**Given request:**
Below is a listing; write it out exactly and drop any images from it.

**Supplied information:**
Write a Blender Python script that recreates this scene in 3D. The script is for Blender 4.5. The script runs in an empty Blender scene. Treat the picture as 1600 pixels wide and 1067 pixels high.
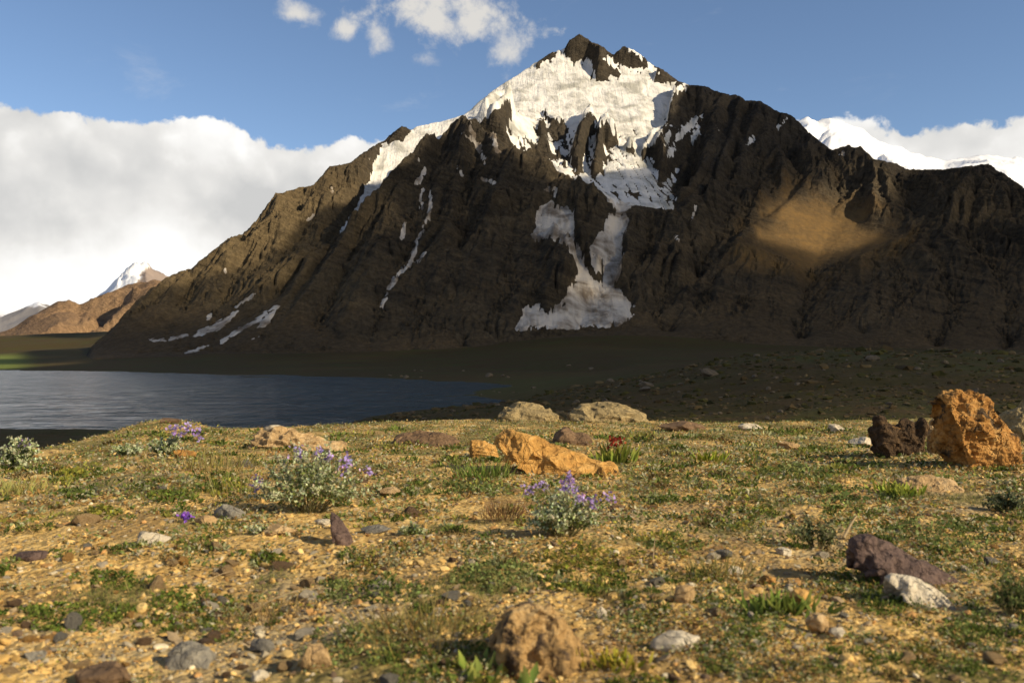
import bpy, bmesh, math, random
import numpy as np
from mathutils import Vector, Matrix

random.seed(11)
rng = np.random.default_rng(11)
scene = bpy.context.scene
COL = scene.collection

# ------------------------------------------------------------------ camera
FPX, HY, CX, ZC = 1400.0, 562.0, 800.0, 20.7      # focal length in photo pixels, horizon row, centre column, eye height above the lake
cam_d = bpy.data.cameras.new('camera')
cam_d.sensor_width = 36.0
cam_d.lens = 31.5
cam_d.shift_y = (HY - 533.5) / 1600.0
cam_d.clip_start = 0.1
cam_d.clip_end = 60000.0
cam_d.dof.use_dof = True
cam_d.dof.focus_distance = 13.0
cam_d.dof.aperture_fstop = 4.5
cam = bpy.data.objects.new('camera', cam_d)
cam.location = (0, 0, ZC)
cam.rotation_euler = (math.radians(90), 0, 0)
COL.objects.link(cam)
scene.camera = cam

# ------------------------------------------------------------------ sun, sky, exposure
SUN_AZ, SUN_EL = math.radians(118.0), math.radians(28.0)   # azimuth clockwise from the view direction (+Y)
SUN = np.array([math.sin(SUN_AZ) * math.cos(SUN_EL), math.cos(SUN_AZ) * math.cos(SUN_EL), math.sin(SUN_EL)])
sd = bpy.data.lights.new('sun', 'SUN')
sd.energy = 5.0
sd.angle = math.radians(0.5)
sd.color = (1.0, 0.86, 0.62)
sun = bpy.data.objects.new('sun', sd)
sun.rotation_euler = Vector(SUN).to_track_quat('Z', 'Y').to_euler()
COL.objects.link(sun)

scene.view_settings.view_transform = 'Standard'
scene.view_settings.look = 'None'
scene.view_settings.gamma = 1.0
scene.view_settings.exposure = 0.45
scene.view_settings.use_curve_mapping = False
scene.cycles.use_denoising = True
scene.cycles.volume_bounces = 0
scene.cycles.max_bounces = 6
scene.cycles.transparent_max_bounces = 12


class NT:
    """small helper that wires shader nodes"""
    def __init__(self, tree):
        self.t = tree
        tree.nodes.clear()

    def n(self, kind, **kw):
        nd = self.t.nodes.new(kind)
        for k, v in kw.items():
            setattr(nd, k, v)
        return nd

    def put(self, sock, val):
        if isinstance(val, bpy.types.NodeSocket):
            self.t.links.new(val, sock)
        elif val is not None:
            if isinstance(val, tuple) and len(val) == 3 and sock.type == 'RGBA':
                val = val + (1.0,)
            sock.default_value = val

    def m(self, op, a, b=None, c=None, clamp=False):
        nd = self.n('ShaderNodeMath', operation=op)
        nd.use_clamp = clamp
        self.put(nd.inputs[0], a)
        if b is not None: self.put(nd.inputs[1], b)
        if c is not None: self.put(nd.inputs[2], c)
        return nd.outputs[0]

    def vm(self, op, a, b=None):
        nd = self.n('ShaderNodeVectorMath', operation=op)
        self.put(nd.inputs[0], a)
        if b is not None: self.put(nd.inputs[1], b)
        return nd.outputs['Value'] if op in ('DOT_PRODUCT', 'LENGTH') else nd.outputs[0]

    def noise(self, vec, scale, detail=4.0, rough=0.55, dist=0.0, out='Fac'):
        nd = self.n('ShaderNodeTexNoise')
        self.put(nd.inputs['Vector'], vec)
        self.put(nd.inputs['Scale'], scale)
        self.put(nd.inputs['Detail'], detail)
        self.put(nd.inputs['Roughness'], rough)
        self.put(nd.inputs['Distortion'], dist)
        return nd.outputs[out]

    def vor(self, vec, scale, feature='F1', out='Distance', rand=1.0):
        nd = self.n('ShaderNodeTexVoronoi', feature=feature)
        self.put(nd.inputs['Vector'], vec)
        self.put(nd.inputs['Scale'], scale)
        self.put(nd.inputs['Randomness'], rand)
        return nd.outputs[out]

    def step(self, v, lo, hi, a=0.0, b=1.0):
        nd = self.n('ShaderNodeMapRange', interpolation_type='SMOOTHSTEP')
        self.put(nd.inputs[0], v)
        for i, q in enumerate((lo, hi, a, b)):
            self.put(nd.inputs[1 + i], q)
        return nd.outputs[0]

    def mix(self, f, a, b):
        nd = self.n('ShaderNodeMix', data_type='RGBA')
        self.put(nd.inputs[0], f)
        self.put(nd.inputs[6], a)
        self.put(nd.inputs[7], b)
        return nd.outputs[2]

    def ramp(self, f, stops):
        nd = self.n('ShaderNodeValToRGB')
        cr = nd.color_ramp
        while len(cr.elements) < len(stops):
            cr.elements.new(0.5)
        for e, (p, c) in zip(cr.elements, stops):
            e.position = p
            e.color = tuple(c) + (1.0,)
        self.put(nd.inputs[0], f)
        return nd.outputs[0]

    def mapping(self, vec, scale=(1, 1, 1), rot=(0, 0, 0), loc=(0, 0, 0)):
        nd = self.n('ShaderNodeMapping')
        self.put(nd.inputs[0], vec)
        nd.inputs['Location'].default_value = loc
        nd.inputs['Rotation'].default_value = rot
        nd.inputs['Scale'].default_value = scale
        return nd.outputs[0]

    def bump(self, h, strength=0.5, dist=1.0, normal=None):
        nd = self.n('ShaderNodeBump')
        self.put(nd.inputs['Strength'], strength)
        self.put(nd.inputs['Distance'], dist)
        self.put(nd.inputs['Height'], h)
        if normal is not None: self.put(nd.inputs['Normal'], normal)
        return nd.outputs[0]

    def obj(self):
        return self.n('ShaderNodeTexCoord').outputs['Object']

    def attr(self, name, out='Fac'):
        return self.n('ShaderNodeAttribute', attribute_name=name).outputs[out]

    def out(self, color, rough=0.9, normal=None, spec=0.2, **kw):
        p = self.n('ShaderNodeBsdfPrincipled')
        self.put(p.inputs['Base Color'], color)
        self.put(p.inputs['Roughness'], rough)
        self.put(p.inputs['Specular IOR Level'], spec)
        if normal is not None: self.put(p.inputs['Normal'], normal)
        for k, v in kw.items():
            self.put(p.inputs[k.replace('_', ' ')], v)
        o = self.n('ShaderNodeOutputMaterial')
        self.t.links.new(p.outputs[0], o.inputs['Surface'])
        return p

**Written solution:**
Write a Blender Python script that recreates this scene in 3D. The script is for Blender 4.5. The script runs in an empty Blender scene. Treat the picture as 1600 pixels wide and 1067 pixels high.
import bpy, bmesh, math, random
import numpy as np
from mathutils import Vector, Matrix

random.seed(11)
rng = np.random.default_rng(11)
scene = bpy.context.scene
COL = scene.collection

# ------------------------------------------------------------------ camera
FPX, HY, CX, ZC = 1400.0, 562.0, 800.0, 20.7      # focal length in photo pixels, horizon row, centre column, eye height above the lake
cam_d = bpy.data.cameras.new('camera')
cam_d.sensor_width = 36.0
cam_d.lens = 31.5
cam_d.shift_y = (HY - 533.5) / 1600.0
cam_d.clip_start = 0.1
cam_d.clip_end = 60000.0
cam_d.dof.use_dof = True
cam_d.dof.focus_distance = 13.0
cam_d.dof.aperture_fstop = 4.5
cam = bpy.data.objects.new('camera', cam_d)
cam.location = (0, 0, ZC)
cam.rotation_euler = (math.radians(90), 0, 0)
COL.objects.link(cam)
scene.camera = cam

# ------------------------------------------------------------------ sun, sky, exposure
SUN_AZ, SUN_EL = math.radians(118.0), math.radians(28.0)   # azimuth clockwise from the view direction (+Y)
SUN = np.array([math.sin(SUN_AZ) * math.cos(SUN_EL), math.cos(SUN_AZ) * math.cos(SUN_EL), math.sin(SUN_EL)])
sd = bpy.data.lights.new('sun', 'SUN')
sd.energy = 5.0
sd.angle = math.radians(0.5)
sd.color = (1.0, 0.86, 0.62)
sun = bpy.data.objects.new('sun', sd)
sun.rotation_euler = Vector(SUN).to_track_quat('Z', 'Y').to_euler()
COL.objects.link(sun)

scene.view_settings.view_transform = 'Standard'
scene.view_settings.look = 'None'
scene.view_settings.gamma = 1.0
scene.view_settings.exposure = 0.45
scene.view_settings.use_curve_mapping = False
scene.cycles.use_denoising = True
scene.cycles.volume_bounces = 0
scene.cycles.max_bounces = 6
scene.cycles.transparent_max_bounces = 12


class NT:
    """small helper that wires shader nodes"""
    def __init__(self, tree):
        self.t = tree
        tree.nodes.clear()

    def n(self, kind, **kw):
        nd = self.t.nodes.new(kind)
        for k, v in kw.items():
            setattr(nd, k, v)
        return nd

    def put(self, sock, val):
        if isinstance(val, bpy.types.NodeSocket):
            self.t.links.new(val, sock)
        elif val is not None:
            if isinstance(val, tuple) and len(val) == 3 and sock.type == 'RGBA':
                val = val + (1.0,)
            sock.default_value = val

    def m(self, op, a, b=None, c=None, clamp=False):
        nd = self.n('ShaderNodeMath', operation=op)
        nd.use_clamp = clamp
        self.put(nd.inputs[0], a)
        if b is not None: self.put(nd.inputs[1], b)
        if c is not None: self.put(nd.inputs[2], c)
        return nd.outputs[0]

    def vm(self, op, a, b=None):
        nd = self.n('ShaderNodeVectorMath', operation=op)
        self.put(nd.inputs[0], a)
        if b is not None: self.put(nd.inputs[1], b)
        return nd.outputs['Value'] if op in ('DOT_PRODUCT', 'LENGTH') else nd.outputs[0]

    def noise(self, vec, scale, detail=4.0, rough=0.55, dist=0.0, out='Fac'):
        nd = self.n('ShaderNodeTexNoise')
        self.put(nd.inputs['Vector'], vec)
        self.put(nd.inputs['Scale'], scale)
        self.put(nd.inputs['Detail'], detail)
        self.put(nd.inputs['Roughness'], rough)
        self.put(nd.inputs['Distortion'], dist)
        return nd.outputs[out]

    def vor(self, vec, scale, feature='F1', out='Distance', rand=1.0):
        nd = self.n('ShaderNodeTexVoronoi', feature=feature)
        self.put(nd.inputs['Vector'], vec)
        self.put(nd.inputs['Scale'], scale)
        self.put(nd.inputs['Randomness'], rand)
        return nd.outputs[out]

    def step(self, v, lo, hi, a=0.0, b=1.0):
        nd = self.n('ShaderNodeMapRange', interpolation_type='SMOOTHSTEP')
        self.put(nd.inputs[0], v)
        for i, q in enumerate((lo, hi, a, b)):
            self.put(nd.inputs[1 + i], q)
        return nd.outputs[0]

    def mix(self, f, a, b):
        nd = self.n('ShaderNodeMix', data_type='RGBA')
        self.put(nd.inputs[0], f)
        self.put(nd.inputs[6], a)
        self.put(nd.inputs[7], b)
        return nd.outputs[2]

    def ramp(self, f, stops):
        nd = self.n('ShaderNodeValToRGB')
        cr = nd.color_ramp
        while len(cr.elements) < len(stops):
            cr.elements.new(0.5)
        for e, (p, c) in zip(cr.elements, stops):
            e.position = p
            e.color = tuple(c) + (1.0,)
        self.put(nd.inputs[0], f)
        return nd.outputs[0]

    def mapping(self, vec, scale=(1, 1, 1), rot=(0, 0, 0), loc=(0, 0, 0)):
        nd = self.n('ShaderNodeMapping')
        self.put(nd.inputs[0], vec)
        nd.inputs['Location'].default_value = loc
        nd.inputs['Rotation'].default_value = rot
        nd.inputs['Scale'].default_value = scale
        return nd.outputs[0]

    def bump(self, h, strength=0.5, dist=1.0, normal=None):
        nd = self.n('ShaderNodeBump')
        self.put(nd.inputs['Strength'], strength)
        self.put(nd.inputs['Distance'], dist)
        self.put(nd.inputs['Height'], h)
        if normal is not None: self.put(nd.inputs['Normal'], normal)
        return nd.outputs[0]

    def obj(self):
        return self.n('ShaderNodeTexCoord').outputs['Object']

    def attr(self, name, out='Fac'):
        return self.n('ShaderNodeAttribute', attribute_name=name).outputs[out]

    def out(self, color, rough=0.9, normal=None, spec=0.2, **kw):
        p = self.n('ShaderNodeBsdfPrincipled')
        self.put(p.inputs['Base Color'], color)
        self.put(p.inputs['Roughness'], rough)
        self.put(p.inputs['Specular IOR Level'], spec)
        if normal is not None: self.put(p.inputs['Normal'], normal)
        for k, v in kw.items():
            self.put(p.inputs[k.replace('_', ' ')], v)
        o = self.n('ShaderNodeOutputMaterial')
        self.t.links.new(p.outputs[0], o.inputs['Surface'])
        return p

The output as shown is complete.